Wednesday, May 23, 2012

Sign, Sign, Everywhere a Sign

Taken at the Melbourne Harbor Marina in Melbourne, Florida.

If I'm stumped for somewhere to go with my camera, I can always head to this marina.  Boats change over time so there's usually something new to see and photograph.

And few things are as varied as a marina during different parts of the day. Morning is one kind of beautiful, and sunset is another kind of beautiful.

We (Lovely Wife was with me on this particular Saturday morning) usually park up the road at a local park called Crane Creek Promenade - Manatee Viewing Area and walk along the creek until we get to the marina.

Sadly, there were no manatees in view on this morning.  It has gotten warm enough that they move out to the Intracoastal Waterway, and the ocean.

This sign was put up since my last foray into the wilds of this fairly upper crust boating area.

I have no idea what most of the pointers are pointing to, must be to placed boaters care about that a land lubber like me would not understand.

P.S.  I have always HATED that friggin' Sign, Sign, Everywhere a Sign song by the 5 Man Electrical Band.  Even as a kid when it was originally out.  Don't get me started on Tesla's 1980's version.  But, as often happens, years of unintentional hearings of the song have left me with many of the lyrics memorized.  It popped into my head while uploading this photo.  Now I'll have to start iTunes and play some King's X to input some good rock 'n roll into my massive cranium.

Monday, May 21, 2012

My First Stab at an HDR (-like) Photo

I've never been much of a jumper-onner.  Bandwagons hold little appeal for me.

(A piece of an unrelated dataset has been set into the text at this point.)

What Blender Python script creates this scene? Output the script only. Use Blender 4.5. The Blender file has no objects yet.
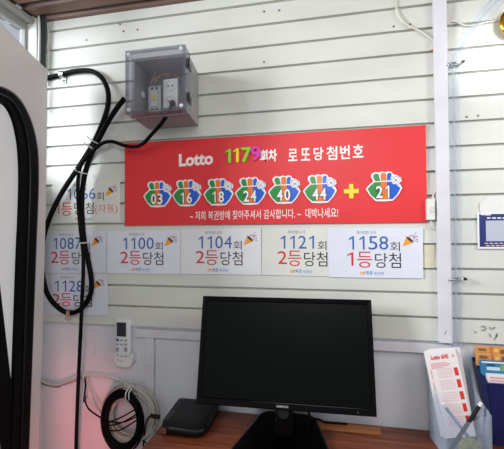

This psychological trait is probably a result of the overall mental state that also has me preferring the life of a loner.

So as the High Dynamic Range imaging made possible and popular by the attributes of digital cameras has been all the rage for several years now, I've never tried to get this look in my own photos.

Yes, I certainly have many photos that I thought could have benefited from this technology, but at the time of their "taking," I did not use a tripod or take a bracketed set of the images.

A couple of weeks ago, after a sleepless Friday night (back pain), I grabbed my camera and bag and got ready to go somewhere local and take some early Saturday morning photos.

My wife wakes early, and came with me, and we ended up on a walk around a local marina that I like to visit for its beauty.

I ended up trying my hand at HDR with this scene at Melbourne Harbor Marina in Melbourne, Florida.  It's located on the mainland where Crane Creek meets the Intracoastal Waterway.  (Our local section of the Intracoastal Waterway is officially the Indian River Lagoon.)

Anyway, it's certainly not a great photo, but I found that I tend to like my HDR photos a little less harsh than many others I have seen.  Many seem to have the "HDR look" screaming at me.  I also added a little softness to the photo to give a bit of the dreamy quality that helps the photo impart some of the emotional impact I felt walking around a beautiful area on a beautiful morning.